Nettle and wild garlic soup

1 large onion diced
2 smallish medium potatoes, diced
1 large clove garlic, finely chopped
4 handfuls of fresh nettle leaves
2 handfuls of fresh wild garlic leaves
750ml water
salt and pepper
1 tablespoon lemon juice
Flaxseed oil, toasted pumpkin seeds, wild garlic flowers (optional garnish)

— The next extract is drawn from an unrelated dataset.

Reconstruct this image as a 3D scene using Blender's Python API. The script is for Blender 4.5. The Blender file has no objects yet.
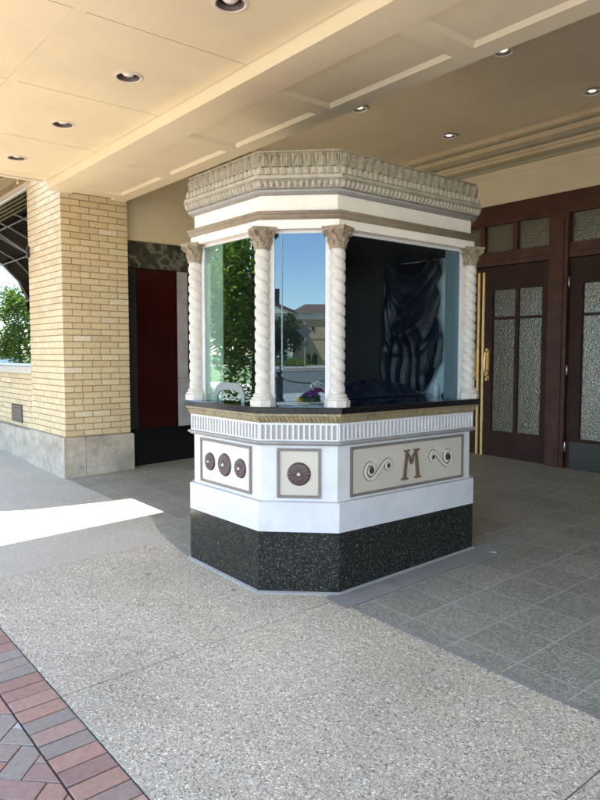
import bpy, math, random
from math import sin, cos, pi, sqrt, radians
from mathutils import Vector, Matrix, noise
random.seed(7)
SC = bpy.context.scene
COL = SC.collection

# ---------------------------------------------------------------- camera
cam_d = bpy.data.cameras.new('camera'); cam = bpy.data.objects.new('camera', cam_d); COL.objects.link(cam)
rr = Vector((.6328, .7743, .0006)); uu = Vector((-.0531, .0426, .9977)); ff = Vector((-.7725, .6313, -.0680))
M = Matrix((rr, uu, -ff)).transposed().to_4x4(); M.translation = (0, 0, 1.6)
cam.matrix_world = M
cam_d.sensor_fit = 'VERTICAL'; cam_d.sensor_height = 32.0
cam_d.lens = 676.65 / 800 * 32.0
cam_d.clip_start = .05; cam_d.clip_end = 3000
SC.camera = cam
# ---------------------------------------------------------------- sky, sun, exposure
SUN = Vector((-.62, -.11, 1)).normalized()
w = bpy.data.worlds.new('World'); SC.world = w; w.use_nodes = True
nt = w.node_tree; nt.nodes.clear()
sky = nt.nodes.new('ShaderNodeTexSky'); sky.sky_type = 'NISHITA'; sky.sun_disc = False
sky.sun_elevation = math.asin(SUN.z); sky.sun_rotation = math.atan2(SUN.x, SUN.y)
sky.air_density = .9; sky.dust_density = .1; sky.ozone_density = 2.6
bg = nt.nodes.new('ShaderNodeBackground'); bg.inputs[1].default_value = .135
wo = nt.nodes.new('ShaderNodeOutputWorld')
nt.links.new(sky.outputs[0], bg.inputs[0]); nt.links.new(bg.outputs[0], wo.inputs[0])
sd = bpy.data.lights.new('sun', 'SUN'); sd.energy = 4.2; sd.angle = radians(.5); sd.color = (1, .945, .81)
so = bpy.data.objects.new('sun', sd); COL.objects.link(so)
so.rotation_euler = SUN.to_track_quat('Z', 'Y').to_euler(); so.location = (-30, -5, 40)
SC.view_settings.view_transform = 'Standard'; SC.view_settings.look = 'None'
SC.view_settings.exposure = 3.02; SC.view_settings.gamma = 1; SC.view_settings.use_curve_mapping = False
SC.cycles.max_bounces = 12; SC.cycles.diffuse_bounces = 7; SC.cycles.glossy_bounces = 5
SC.cycles.transparent_max_bounces = 24; SC.cycles.sample_clamp_indirect = 8
SC.cycles.use_denoising = True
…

Heat a little oil or water in the bottom of a medium sized saucepan and sauté the onion and potato until they start to soften. Add the chopped garlic and sauté for another minute. Pour in enough water to cover the veggies, bring to the boil then pop on the lid and reduce the heat for 10 minutes or so until the potato is partially cooked. Add the fresh nettles (don’t forget to have rubber gloves on!) and the wild garlic leaves and enough water to cover. Pop the lid back on and simmer for another 10-15 minutes until everything is cooked. Season with salt and pepper.

Leave to cool slightly, then puree with a stick blender. Add the lemon juice and serve garnished with toasted pumpkin seeds, wild garlic flowers and flaxseed oil (if you so wish). Enjoy the fresh, green goodness.